Ethan Iberson, the former professor, stores and protects files and firearms for the society at his farmhouse. He's been isolated for the past seven years. Ethan claims that "one useful device by which a solitary man could keep touch with sanity was a regular schedule, strictly obeyed." That determined his daily routines, which was why he was well prepared before the simulacrum knocked on his front door.

Normally, I’m not a big fan of alternate reality books as much as fantasy or science fiction. However, this book seems more character driven, which works well for me.

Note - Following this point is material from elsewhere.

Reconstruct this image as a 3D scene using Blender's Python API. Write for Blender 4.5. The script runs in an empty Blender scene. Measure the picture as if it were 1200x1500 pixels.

Trinity Rising is full of magic and intrigue and cool medieval fantasy settings. Even though this is the second book in the series, I find it easy to follow, without any feelings that previous information is stuck in here and there. The book has a flow that compels me to read further.

Savin seems to be the probable villain in this novel. I'm curious to find out whether or not he's a pawn or strong character. I also want to know more about the elusive Guardians and the apprentice.

My reading ended with the character Teia, and I wanted to turn the page and see what happened next.

This is a very tough decision. After reading 25 pages, I want to continue reading both books. However, for Battle of the Books, I (Jackie) must choose between them. In this case, I plan to delve into an alternate reality!

THE WINNER: Burning Paradise by Robert Charles Wilson

Burning Paradise advances to the second round to take on Shadow People by James Swain.